Anglo-Australian miner Rio Tinto Ltd on Tuesday reported a 14% drop in quarterly iron ore shipments and cut its 2019 shipments estimate on disruption caused by a tropical cyclone that hit its export terminal in Western Australia last month.
Rio, the world’s No. 2 miner of the steelmaking material, cut its annual iron ore shipments estimate to a range of 333 million to 343 million from a range of 338 million to 350 million tonnes announced earlier.
Rio shipped 69.1 million tonnes in the quarter ended March 31, down from 80.3 million tonnes last year and well below the Goldman Sachs estimate of 74.7 million tonnes.
Cyclone Veronica disrupted ports used by miners Rio and BHP Group in late March. Rio earlier flagged a loss of about 14 million tonnes of production in 2019 due to disruption caused by the tropical cyclone and a fire at a port facility in January.
“Our iron ore business faced several challenges at the start of this year, particularly from tropical cyclones.

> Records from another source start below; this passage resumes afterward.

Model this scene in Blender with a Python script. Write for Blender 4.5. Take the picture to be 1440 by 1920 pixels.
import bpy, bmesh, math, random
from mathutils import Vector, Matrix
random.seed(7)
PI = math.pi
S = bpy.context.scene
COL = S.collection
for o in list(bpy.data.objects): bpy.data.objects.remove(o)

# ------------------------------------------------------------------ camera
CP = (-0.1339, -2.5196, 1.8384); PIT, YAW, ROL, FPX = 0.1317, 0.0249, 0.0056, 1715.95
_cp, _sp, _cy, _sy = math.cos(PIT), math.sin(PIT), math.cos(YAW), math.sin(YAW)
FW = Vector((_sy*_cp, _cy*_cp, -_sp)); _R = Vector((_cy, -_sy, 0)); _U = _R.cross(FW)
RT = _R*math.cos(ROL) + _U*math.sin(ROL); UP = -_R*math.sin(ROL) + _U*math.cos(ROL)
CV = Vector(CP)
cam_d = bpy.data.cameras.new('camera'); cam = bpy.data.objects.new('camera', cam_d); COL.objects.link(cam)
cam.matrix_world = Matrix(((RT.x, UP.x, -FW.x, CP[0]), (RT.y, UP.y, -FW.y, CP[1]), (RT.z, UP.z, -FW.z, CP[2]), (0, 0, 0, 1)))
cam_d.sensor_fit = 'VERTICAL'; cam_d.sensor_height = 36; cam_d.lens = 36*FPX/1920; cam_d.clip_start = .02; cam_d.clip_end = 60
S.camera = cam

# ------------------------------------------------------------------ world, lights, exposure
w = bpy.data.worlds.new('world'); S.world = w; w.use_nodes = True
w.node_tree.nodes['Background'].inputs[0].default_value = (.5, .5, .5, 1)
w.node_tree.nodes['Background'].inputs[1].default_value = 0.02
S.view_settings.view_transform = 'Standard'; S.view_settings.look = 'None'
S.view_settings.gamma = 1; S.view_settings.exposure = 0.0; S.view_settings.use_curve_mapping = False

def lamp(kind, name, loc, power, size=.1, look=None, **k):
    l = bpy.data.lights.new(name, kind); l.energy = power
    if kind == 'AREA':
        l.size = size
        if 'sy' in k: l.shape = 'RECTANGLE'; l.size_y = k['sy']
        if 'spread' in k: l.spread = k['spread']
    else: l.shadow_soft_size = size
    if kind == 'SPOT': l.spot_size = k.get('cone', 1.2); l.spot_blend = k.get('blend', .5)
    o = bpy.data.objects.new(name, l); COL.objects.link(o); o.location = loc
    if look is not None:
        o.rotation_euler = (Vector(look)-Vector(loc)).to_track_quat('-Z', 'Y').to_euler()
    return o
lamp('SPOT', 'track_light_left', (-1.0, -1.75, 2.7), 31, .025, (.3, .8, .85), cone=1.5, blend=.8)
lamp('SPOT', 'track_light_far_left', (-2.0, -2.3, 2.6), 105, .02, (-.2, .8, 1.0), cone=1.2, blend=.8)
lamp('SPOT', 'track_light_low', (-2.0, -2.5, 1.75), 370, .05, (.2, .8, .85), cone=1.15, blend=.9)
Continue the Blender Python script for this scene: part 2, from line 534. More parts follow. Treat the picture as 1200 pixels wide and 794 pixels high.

As a result, and following the continuing assessment of damage at the port resulting from the cyclones and other minor disruptions, 2019 guidance for Pilbara shipments is reduced…” Chief Executive Jean-Sébastien Jacques said, referring to the Pilbara region of Western Australia.
The hit to production, coupled with the ramifications of the Vale dam disaster in Brazil, have propelled iron ore prices to multi-year highs this year, boosting shares of miners.